EXERCISE — Quote only the lines from the line containing "Continue the Blender" to the line containing "-5, 5)).build('wall_near', M_CREAM))", with both of those lines included, please, exactly as written.

SUPPLIED DATA —
■ ■ ■ ■ ■

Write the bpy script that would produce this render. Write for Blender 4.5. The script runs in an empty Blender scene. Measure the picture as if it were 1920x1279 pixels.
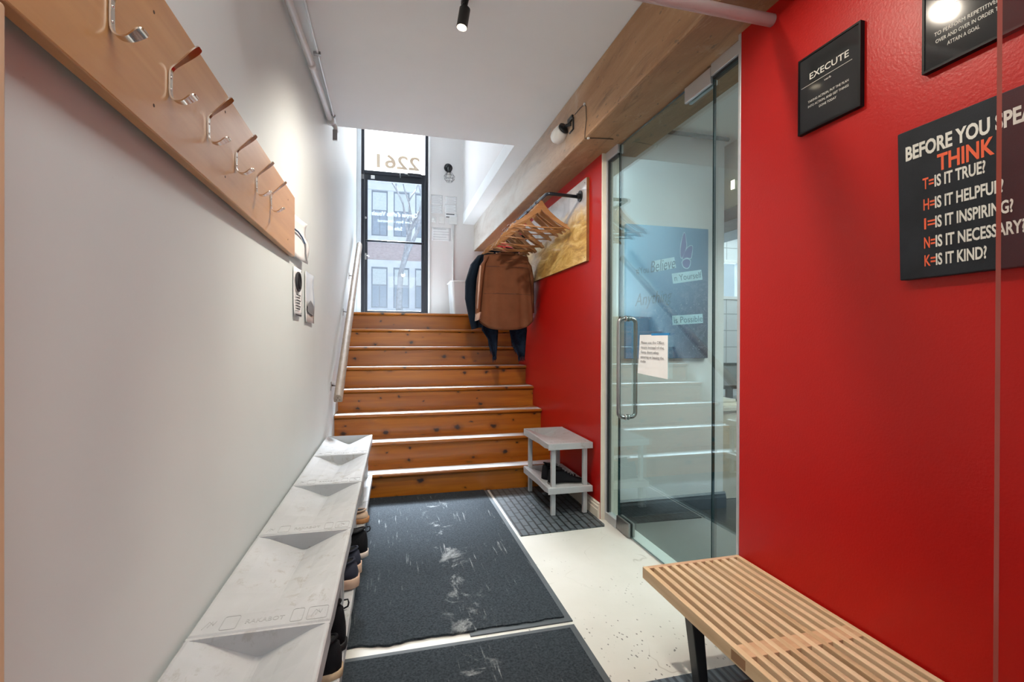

■ ■ ■ ■ ■

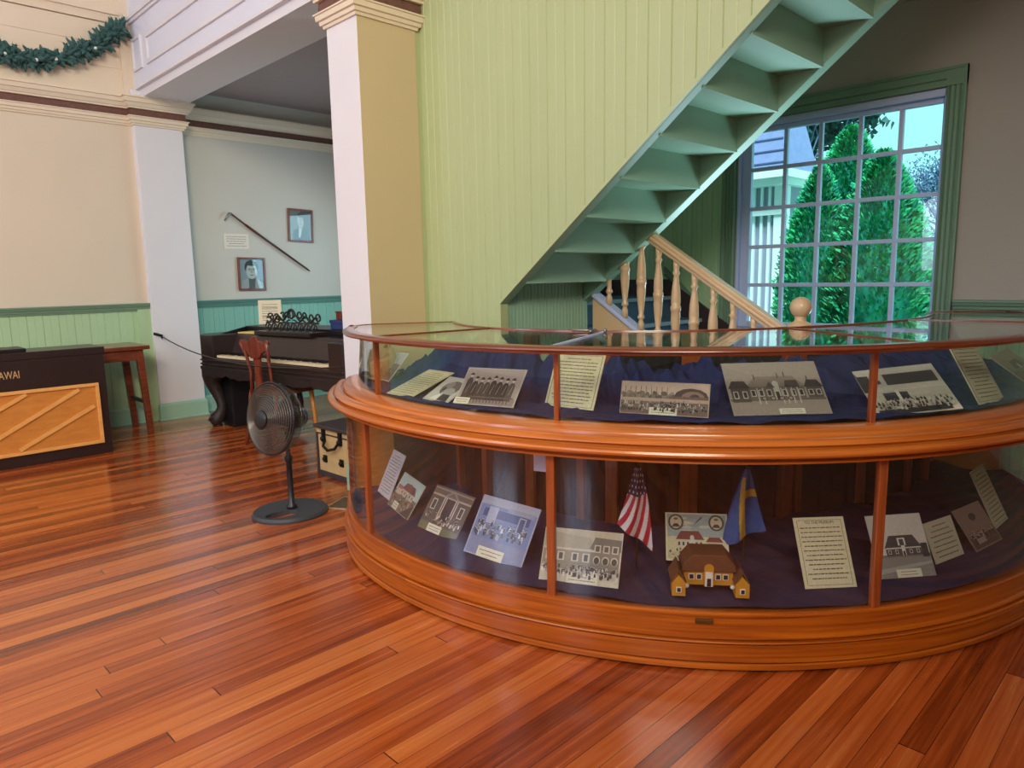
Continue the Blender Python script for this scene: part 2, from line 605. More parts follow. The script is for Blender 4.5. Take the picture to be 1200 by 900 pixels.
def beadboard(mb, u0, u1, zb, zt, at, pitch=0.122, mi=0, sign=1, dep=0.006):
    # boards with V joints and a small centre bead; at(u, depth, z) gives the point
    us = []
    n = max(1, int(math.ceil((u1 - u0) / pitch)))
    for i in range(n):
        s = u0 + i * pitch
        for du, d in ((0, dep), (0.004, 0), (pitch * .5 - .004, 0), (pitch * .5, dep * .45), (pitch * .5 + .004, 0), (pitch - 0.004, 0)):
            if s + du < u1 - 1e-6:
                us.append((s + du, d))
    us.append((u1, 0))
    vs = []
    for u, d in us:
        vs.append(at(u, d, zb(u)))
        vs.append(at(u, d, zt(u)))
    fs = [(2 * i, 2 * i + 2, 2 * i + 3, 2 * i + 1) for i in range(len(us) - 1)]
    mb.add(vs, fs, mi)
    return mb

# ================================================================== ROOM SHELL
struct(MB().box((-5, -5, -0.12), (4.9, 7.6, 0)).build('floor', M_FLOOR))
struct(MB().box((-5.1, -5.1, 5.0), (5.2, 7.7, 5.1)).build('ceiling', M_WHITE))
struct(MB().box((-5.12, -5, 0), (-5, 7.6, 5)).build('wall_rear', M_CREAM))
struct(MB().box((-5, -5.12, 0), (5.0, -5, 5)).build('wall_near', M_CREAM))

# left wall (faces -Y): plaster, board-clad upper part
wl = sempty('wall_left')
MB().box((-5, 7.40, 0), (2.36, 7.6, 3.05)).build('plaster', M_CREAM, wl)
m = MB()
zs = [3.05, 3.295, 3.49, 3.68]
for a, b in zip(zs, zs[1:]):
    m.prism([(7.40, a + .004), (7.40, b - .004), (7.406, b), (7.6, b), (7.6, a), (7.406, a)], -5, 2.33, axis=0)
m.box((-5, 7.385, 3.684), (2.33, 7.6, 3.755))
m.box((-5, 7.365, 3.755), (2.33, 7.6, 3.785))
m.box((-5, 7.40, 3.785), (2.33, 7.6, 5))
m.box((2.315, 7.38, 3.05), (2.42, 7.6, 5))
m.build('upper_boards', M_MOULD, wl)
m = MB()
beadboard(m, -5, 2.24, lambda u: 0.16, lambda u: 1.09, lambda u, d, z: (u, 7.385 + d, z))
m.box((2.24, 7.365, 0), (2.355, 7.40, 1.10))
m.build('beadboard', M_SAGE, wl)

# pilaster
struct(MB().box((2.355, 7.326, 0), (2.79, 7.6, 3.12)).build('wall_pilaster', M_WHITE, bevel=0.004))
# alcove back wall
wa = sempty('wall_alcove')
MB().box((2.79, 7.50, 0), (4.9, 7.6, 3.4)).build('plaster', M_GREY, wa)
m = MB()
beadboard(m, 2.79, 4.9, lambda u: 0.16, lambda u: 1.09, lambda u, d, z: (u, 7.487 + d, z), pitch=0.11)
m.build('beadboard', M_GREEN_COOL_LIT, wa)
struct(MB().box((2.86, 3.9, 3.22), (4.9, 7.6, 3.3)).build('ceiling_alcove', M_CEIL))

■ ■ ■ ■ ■

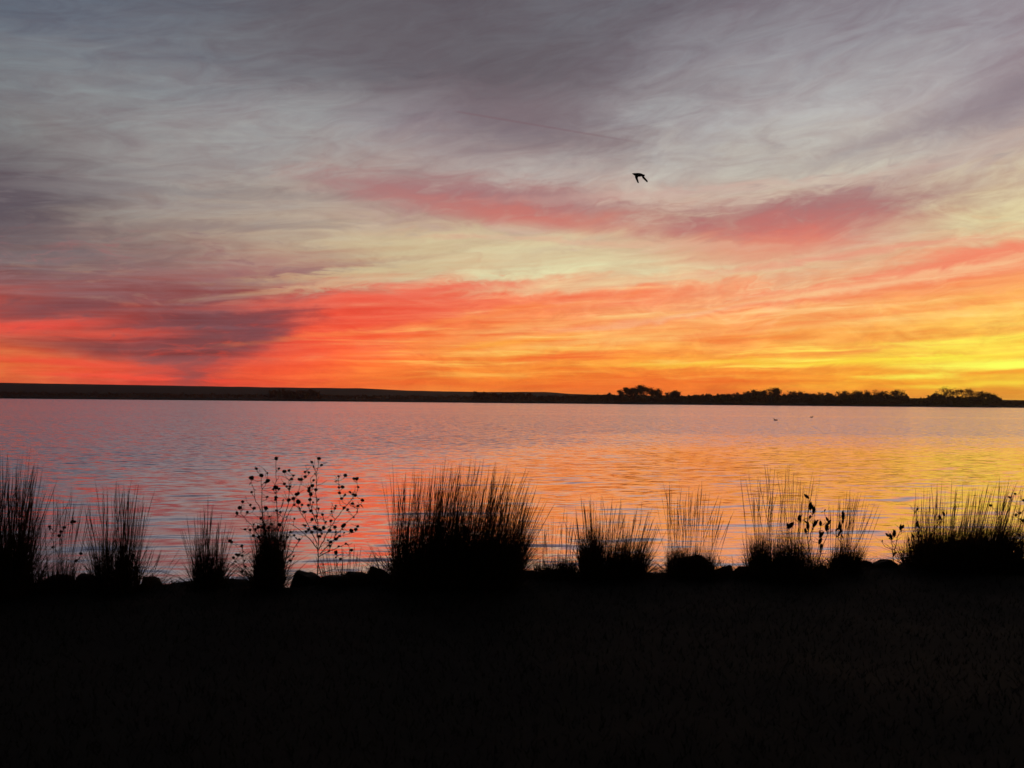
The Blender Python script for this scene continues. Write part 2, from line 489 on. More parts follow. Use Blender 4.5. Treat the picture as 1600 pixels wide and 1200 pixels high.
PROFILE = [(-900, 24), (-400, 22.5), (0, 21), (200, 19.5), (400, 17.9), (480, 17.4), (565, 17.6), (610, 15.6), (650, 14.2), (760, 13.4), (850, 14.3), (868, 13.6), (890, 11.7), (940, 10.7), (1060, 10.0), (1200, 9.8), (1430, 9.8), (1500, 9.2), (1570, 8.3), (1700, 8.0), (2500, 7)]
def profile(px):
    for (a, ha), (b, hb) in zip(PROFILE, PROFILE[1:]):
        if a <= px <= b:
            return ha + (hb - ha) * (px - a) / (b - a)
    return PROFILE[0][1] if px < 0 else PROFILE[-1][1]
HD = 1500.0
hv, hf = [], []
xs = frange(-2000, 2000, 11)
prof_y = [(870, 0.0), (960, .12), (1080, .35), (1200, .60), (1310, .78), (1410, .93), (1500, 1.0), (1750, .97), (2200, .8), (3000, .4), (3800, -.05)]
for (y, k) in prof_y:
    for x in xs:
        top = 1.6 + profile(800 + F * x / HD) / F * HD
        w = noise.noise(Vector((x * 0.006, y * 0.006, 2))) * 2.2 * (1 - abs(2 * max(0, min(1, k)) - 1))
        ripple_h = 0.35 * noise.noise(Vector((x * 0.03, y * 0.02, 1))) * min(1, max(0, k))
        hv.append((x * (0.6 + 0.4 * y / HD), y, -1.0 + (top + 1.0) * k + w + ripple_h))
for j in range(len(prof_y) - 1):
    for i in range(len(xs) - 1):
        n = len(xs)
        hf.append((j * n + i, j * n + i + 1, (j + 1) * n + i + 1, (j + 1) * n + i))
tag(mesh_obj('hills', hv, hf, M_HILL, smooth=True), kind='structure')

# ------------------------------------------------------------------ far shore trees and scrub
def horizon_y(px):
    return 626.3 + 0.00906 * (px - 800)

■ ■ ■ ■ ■

RESPONSE TO THIS EXERCISE —
Continue the Blender Python script for this scene: part 2, from line 605. More parts follow. The script is for Blender 4.5. Take the picture to be 1200 by 900 pixels.
def beadboard(mb, u0, u1, zb, zt, at, pitch=0.122, mi=0, sign=1, dep=0.006):
    # boards with V joints and a small centre bead; at(u, depth, z) gives the point
    us = []
    n = max(1, int(math.ceil((u1 - u0) / pitch)))
    for i in range(n):
        s = u0 + i * pitch
        for du, d in ((0, dep), (0.004, 0), (pitch * .5 - .004, 0), (pitch * .5, dep * .45), (pitch * .5 + .004, 0), (pitch - 0.004, 0)):
            if s + du < u1 - 1e-6:
                us.append((s + du, d))
    us.append((u1, 0))
    vs = []
    for u, d in us:
        vs.append(at(u, d, zb(u)))
        vs.append(at(u, d, zt(u)))
    fs = [(2 * i, 2 * i + 2, 2 * i + 3, 2 * i + 1) for i in range(len(us) - 1)]
    mb.add(vs, fs, mi)
    return mb

# ================================================================== ROOM SHELL
struct(MB().box((-5, -5, -0.12), (4.9, 7.6, 0)).build('floor', M_FLOOR))
struct(MB().box((-5.1, -5.1, 5.0), (5.2, 7.7, 5.1)).build('ceiling', M_WHITE))
struct(MB().box((-5.12, -5, 0), (-5, 7.6, 5)).build('wall_rear', M_CREAM))
struct(MB().box((-5, -5.12, 0), (5.0, -5, 5)).build('wall_near', M_CREAM))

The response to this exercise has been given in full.